What are your most important conclusions?

“There were several interesting correlations. In politics, political trust tends to be higher among young people who use traditional media than among young adults who use social media. Also, young people with more omnivorous media repertoires are more likely to trust the government. More diverse media repertoires are associated with stronger political engagement, and social media outlets are an important part of these repertoires. In general, the media usage of young people is related to their trust in institutions and their perceived media credibility. Compared to traditional media, in China, social media have a greater influence on young people’s online engagement.”

How did you end up at Erasmus University with this subject?

“I’m from China, where I did a bachelor’s in management and a master’s in communication. When I wanted to do my PhD, I searched online for supervisors and I found mine at Erasmus. I wrote my master thesis on how students use health-related apps and wanted to do more with the media usage of young people.
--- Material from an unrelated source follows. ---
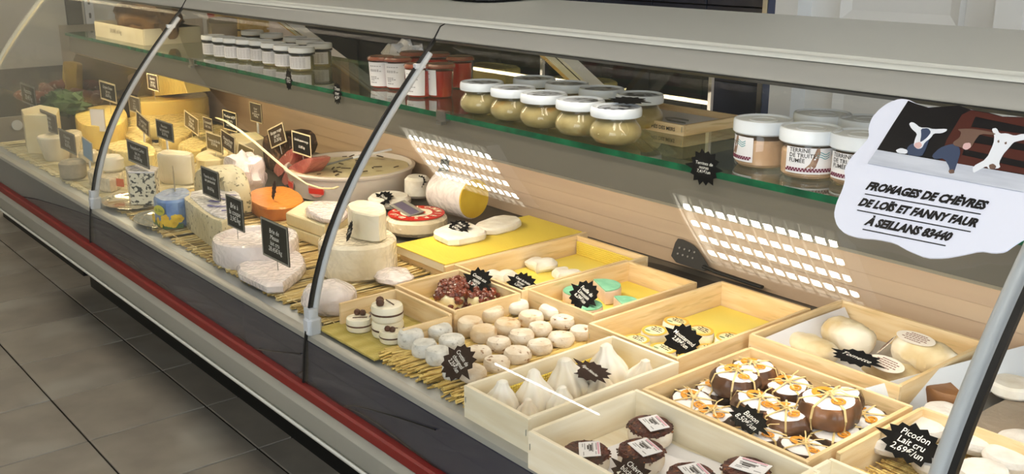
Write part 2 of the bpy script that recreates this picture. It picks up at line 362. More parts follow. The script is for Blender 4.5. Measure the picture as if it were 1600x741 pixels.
wb = MB().box((-5.86, YB + .05, 1.3), (1.1, .1, 2.6)).box((-1.0, YB + .05, 2.4), (2.4, .1, .5)).box((.83, YB + .05, 1.3), (4.35, .1, 2.6)); wb.cur = 1
wb.box((-3.7, YB + .06, 1.3), (3.1, .08, 2.6))
struct('wall_back', wb, [PINKW, GROUT])
WB = bpy.data.objects['wall_back']
tw = .27
nt_me = MB().slab([(-tw / 2 + .002, -tw / 2 + .002), (tw / 2 - .002, -tw / 2 + .002), (tw / 2 - .002, tw / 2 - .002), (-tw / 2 + .002, tw / 2 - .002)], .02, .001, rings=1).mesh('tile', NAVY)
for i in range(6):
    for j in range(9): ob('tile', nt_me, WB, (-2.225 - tw * (i + .5), YB + .02, FZ + tw * (j + .5)), (R(90), 0, 0))
struct('trim_1', MB().box((-2.215, YB - .012, 1.3), (.02, .03, 2.5)), STEEL)
struct('trim_2', MB().box((-2.18, YB - .005, 1.3), (.05, .03, 2.5)), M('blue_grey_trim', '4c5878', rough=.4))
# white panelled door
dr = MB().box((-1.735, YB + .05, 1.05), (.68, .04, 2.1))
struct('door_1', dr, WHT); D1 = bpy.data.objects['door_1']
part('door_frame', MB().box((-2.11, YB + .0, 1.1), (.09, .1, 2.2)).box((-1.365, YB + .0, 1.1), (.08, .1, 2.2)).box((-1.735, YB, 2.17), (.85, .1, .08)), WHT, D1, smooth=False)
for (a, b) in ((-1.955, -1.53),):
    for (c, d) in ((.2, .965), (1.095, 1.95)):
        fr = MB(); w = .045
        o = [(a, c), (b, c), (b, d), (a, d)]; i2 = [(a + w, c + w), (b - w, c + w), (b - w, d - w), (a + w, d - w)]
        fr.add([(x, YB + .029, z) for x, z in o] + [(x + s_ * .01, YB + .012, z + t_ * .01) for (x, z), (s_, t_) in zip(o, ((1, 1), (-1, 1), (-1, -1), (1, -1)))] + [(x, YB + .026, z) for x, z in i2],
               [(k, (k + 1) % 4, 4 + (k + 1) % 4, 4 + k) for k in range(4)] + [(4 + k, 4 + (k + 1) % 4, 8 + (k + 1) % 4, 8 + k) for k in range(4)] + [(8, 9, 10, 11)])
        part('door_panel', fr, WHT, D1, smooth=False)
struct('trim_3', MB().box((-5.12, YB - .07, 1.3), (.15, .14, 2.5)).box((-5.0, YB - .03, 1.3), (.09, .06, 2.5)), BROWN)
# dark doorway with a dark cabinet in it
t = thing('dark_cabinet', 'dark cabinet in the doorway behind the red jars', 'cabinet', (-4.0, 2.78, FZ))
part('body', MB().box((0, 0, .45), (1.6, .36, .9)), DARK, t, smooth=False)
part('worktop', MB().box((0, -.01, .915), (1.64, .4, .03)), DARK, t, smooth=False)
for k in range(3): part('door', MB().box((-.53 + .53 * k, -.185, .45), (.5, .012, .8)), DARK, t, smooth=False)
struct('window_1', MB().box((1.2, YF - .03, .67), (2.8, .1, .04)).box((1.2, YF - .03, 2.39), (2.8, .1, .04)).box((-.2, YF - .03, 1.53), (.05, .1, 1.7)).box((1.2, YF - .03, 1.53), (.05, .1, 1.7)).box((2.6, YF - .03, 1.53), (.05, .1, 1.7)), WHT)
part('window_pane', MB().box((1.2, YF - .06, 1.53), (2.8, .006, 1.7)), GL, bpy.data.objects['window_1'], smooth=False)
struct('window_2', MB().box((X1 + .03, .6, .71), (.1, 3.0, .04)).box((X1 + .03, .6, 2.29), (.1, 3.0, .04)).box((X1 + .03, -.85, 1.5), (.1, .05, 1.6)).box((X1 + .03, .7, 1.5), (.1, .05, 1.6)).box((X1 + .03, 2.12, 1.5), (.1, .05, 1.6)), WHT)
part('window_pane', MB().box((X1 + .06, .6, 1.5), (.006, 3.0, 1.6)), GL, bpy.data.objects['window_2'], smooth=False)
# louvred ceiling luminaires (some mirrored as dashes in the curved glass, others added)
def luminaire(x, y, label):
    t = thing('ceiling_light', label, 'ceiling light', (x, y, ZC))
    part('reflector', MB().box((0, 0, -.012), (.64, .54, .006)), MATS.get('lamp_reflector') or M('lamp_reflector', '34342f', rough=.8), t, smooth=False)
    part('housing', MB().box((0, 0, -.005), (.66, .56, .01)).box((-.325, 0, -.04), (.012, .56, .08)).box((.325, 0, -.04), (.012, .56, .08)).box((0, -.275, -.04), (.66, .012, .08)).box((0, .275, -.04), (.66, .012, .08)), WHT, t, smooth=False)
    for k in range(4):
        part('lamp_tube', MB().lathe([(0, 0), (.019, 0), (.019, .6), (0, .6)], 10), GLOWT, t, (-.3, -.175 + .117 * k, -.062), (0, R(90), 0))
    bl = MB().box((0, 0, 0), (.006, .54, .012)).mesh('blade', ALUT, False)
    for k in range(13): ob('blade', bl, t, (-.29 + k * .0483, 0, -.0875))
    return t
luminaire(-5.3, 1.9, 'added unseen louvred four-tube ceiling light by the left wall')  # added out of view to brighten the left wall and the back
luminaire(-3.64, -.17, 'louvred four-tube ceiling light over the far end of the counter')
luminaire(-1.96, -.17, 'louvred four-tube ceiling light over the middle of the counter')
luminaire(-.1, -.17, 'added unseen louvred four-tube ceiling light over the near end of the counter')  # unseen lamp, added for the light it gives

wl = thing('wall_lamp', 'slim linear lamp low on the wall facing the counter', 'lamp', (-3.90, YF, .854))
part('housing', MB().box((0, .006, 0), (.90, .012, .05)), ALU, wl, smooth=False)
part('lamp_tube', MB().lathe([(0, 0), (.011, 0), (.011, .86), (0, .86)], 10), GLOWT, wl, (-.43, .02, 0), (0, R(90), 0))

# ------------------------------------------------------------------ the refrigerated counter
S = .8
PC = [-0.87080292, 0.86860947, 0.46769121, 0.15702126, 1.00296222]
def gy(z):
    q = (z - .68) / S; return S * (((((PC[0] * q) + PC[1]) * q + PC[2]) * q + PC[3]) * q + PC[4])
CL, CR = -3.86, .76
DZ = .68
ct = thing('display_counter', 'long curved-glass refrigerated counter with grey canopy and red bumper strip', 'counter', (0, 0, 0))
part('front_panel', MB().extx([(.806, .677), (.802, .585), (.9, .585), (.9, .677)], CL, CR), DARKP, ct, smooth=False)
part('ledge', MB().extx([(.805, .672), (.806, .681), (.811, .684), (.822, .684), (.826, .68), (.826, .672)], CL, CR), ALU, ct)
part('air_grille', MB().extx([(.826, .674), (.826, .6805), (.86, .6805), (.86, .674)], CL, CR), PERF, ct, smooth=False)
part('bumper', MB().extx([(.80, .588), (.79, .5745), (.775, .571), (.768, .565), (.766, .535), (.772, .522), (.9, .51), (.9, .588)], CL, CR), BUMP, ct)
part('bumper_strip', MB().extx([(.798, .592), (.785, .593), (.781, .59), (.781, .574), (.8, .572)], CL, CR), RED, ct)
part('bumper_edge', MB().extx([(.772, .523), (.7655, .527), (.764, .523), (.768, .516), (.78, .514)], CL, CR), ALUT, ct)
part('body', MB().extx([(.85, .51), (.9, .66), (1.9, .66), (1.9, .3), (1.2, .3)], CL + .01, CR), PLIN, ct, smooth=False)
part('plinth', MB().box(((CR - 3.97) / 2, 1.5, (FZ + .4) / 2), (CR + 3.97, .70, .4 - FZ)), PLIN, ct, smooth=False)
part('deck', MB().box(((CL + CR) / 2, 1.245, .672), (CR - CL, .79, .014)), DECK, ct, smooth=False)
# back wall of the well: slats of beige laminate
for k in range(6):
    part('slat', MB().extx([(1.64 - .007, DZ + .031 * k), (1.64 - .0005, DZ + .031 * k + .027), (1.64, DZ + .031 * k + .031), (1.66, DZ + .031 * k + .031), (1.66, DZ + .031 * k)], CL, CR), SLATW, ct, smooth=False)
part('rear_worktop', MB().box(((CL + CR) / 2, 1.82, .875), (CR - CL, .36, .024)), ALU, ct, smooth=False)
part('rear_body', MB().box(((CL + CR) / 2, 1.80, .76), (CR - CL, .26, .2)), DARK, ct, smooth=False)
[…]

“The media climate in China is very different from the rest of the world. In some countries they believe that social media can contribute to political engagement. Not in China. The government controls all media to the extent that you will not find any negative reports on them. Both traditional and new media are censored, but social media is more diverse. It is more difficult for the government to control everything online, so sometimes certain posts will circulate shortly before they get taken down. And people have ways to bypass the censor by using words that sound the same but are written phonetically, so that they cannot be found.”

What do we see on your cover?

“I made it myself! In the air you see all the different media types, including the ones that you only have in China. At the bottom you see my life, and symbols of all the places where I lived. There’s a combination of Chinese flowers, Dutch windmills, the Erasmus bridge and the Oriental Pearl TV Tower in Shanghai. This dissertation is like a baby to me. The sunflower is very important, it reminded me to stay positive.”

Did you need a reminder to stay positive?

“Doing a PhD is not easy. Mentally and physically it’s very tough. Since last year, the PhD’s have a psychologist we can talk to, but it was difficult to book an appointment because she’s very busy. Last year, I felt too much pressure and I was close to a burn-out. It helped that there were people around to talk to. I also went to the gym 4-5 times a week. And after sitting at the computer the whole day it’s nice to go for a run. Without working out I would never have finished my dissertation.

“Last May I was very stressed. One of my colleagues told me that this was a sign that I was almost done. She said: ‘A good dissertation is a finished dissertation.’ That’s why one of my statements is: ‘The going is tough towards the end of the journey.’ We have a saying in China about a mountain’s top that you have to reach. When you’re there you see a new top. Along the way there’s rain, snow and sometimes a rainbow, or lovely scenery.”